La fécondité des polders est renommée, et ils méritent leur réputation. Les terres nouvellement endiguées produisent sans engrais des récoltes magnifiques pendant quarante ou cinquante années de suite. Pour commencer, on y sème ordinairement du colza, dont la récolte vaut de 500 à 600 francs l’hectare, puis de l’orge et du froment, dont le produit est considérable. Les polders anciens sont cultivés à peu près comme les autres parties de la zone argileuse du littoral. On fume la terre et même de temps en temps on lui accorde une année de repos. Naguère la jachère revenait tous les sept ans.
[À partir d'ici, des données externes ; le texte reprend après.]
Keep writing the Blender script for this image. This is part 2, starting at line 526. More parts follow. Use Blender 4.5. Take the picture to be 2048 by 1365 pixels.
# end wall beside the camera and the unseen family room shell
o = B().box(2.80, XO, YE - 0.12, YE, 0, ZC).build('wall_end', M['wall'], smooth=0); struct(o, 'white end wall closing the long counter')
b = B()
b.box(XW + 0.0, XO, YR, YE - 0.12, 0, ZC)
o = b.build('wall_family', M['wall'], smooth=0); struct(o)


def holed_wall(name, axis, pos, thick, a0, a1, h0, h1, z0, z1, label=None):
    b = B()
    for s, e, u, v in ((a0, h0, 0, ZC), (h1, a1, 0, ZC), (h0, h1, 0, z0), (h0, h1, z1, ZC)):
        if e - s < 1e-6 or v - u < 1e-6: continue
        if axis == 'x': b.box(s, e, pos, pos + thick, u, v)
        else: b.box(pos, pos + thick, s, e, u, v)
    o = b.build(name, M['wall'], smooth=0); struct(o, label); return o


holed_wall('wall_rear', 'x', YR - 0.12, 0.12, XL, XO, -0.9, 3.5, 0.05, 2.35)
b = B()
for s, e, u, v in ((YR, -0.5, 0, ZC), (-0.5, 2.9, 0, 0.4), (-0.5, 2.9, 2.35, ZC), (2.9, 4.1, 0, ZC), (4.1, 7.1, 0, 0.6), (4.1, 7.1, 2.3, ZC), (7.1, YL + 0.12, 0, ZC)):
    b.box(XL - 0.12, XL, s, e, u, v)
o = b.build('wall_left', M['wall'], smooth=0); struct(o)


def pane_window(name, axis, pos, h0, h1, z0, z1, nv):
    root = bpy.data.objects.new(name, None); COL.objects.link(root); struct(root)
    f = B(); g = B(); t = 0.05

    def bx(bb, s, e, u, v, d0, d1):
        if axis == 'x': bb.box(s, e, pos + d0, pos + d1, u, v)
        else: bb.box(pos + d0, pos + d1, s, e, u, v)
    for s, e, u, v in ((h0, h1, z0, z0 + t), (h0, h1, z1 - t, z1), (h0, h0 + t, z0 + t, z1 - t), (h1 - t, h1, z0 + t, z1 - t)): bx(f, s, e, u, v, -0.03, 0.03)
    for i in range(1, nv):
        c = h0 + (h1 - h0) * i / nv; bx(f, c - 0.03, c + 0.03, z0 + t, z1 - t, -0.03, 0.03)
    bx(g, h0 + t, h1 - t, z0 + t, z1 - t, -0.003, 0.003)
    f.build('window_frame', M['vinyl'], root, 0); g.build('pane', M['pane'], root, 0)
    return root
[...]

Depuis les progrès qu’a faits la culture sous l’impulsion d’une demande croissante, la terre ne se repose que tous les dix ans[1].

Si la construction des digues frappe par la grandeur et la perfection des travaux qu’elles exigent, la mise en rapport des dunes n’étonne pas moins par la persévérance des soins qu’elle suppose. La

  1. La rotation la plus en usage est la suivante : première année, orge ou colza ; deuxième, féveroles ; troisième, froment ; quatrième, fèveroles ; cinquième, froment ; sixième, trèfle ; septième, froment ; huitième, pommes de terre et carottes ; neuvième, avoine ; dixième, jachère. En récolte dérobée, on sème quelques navets après l’orge, mais trop peu pour en donner largement au bétail, qui l’hiver est assez mal nourri.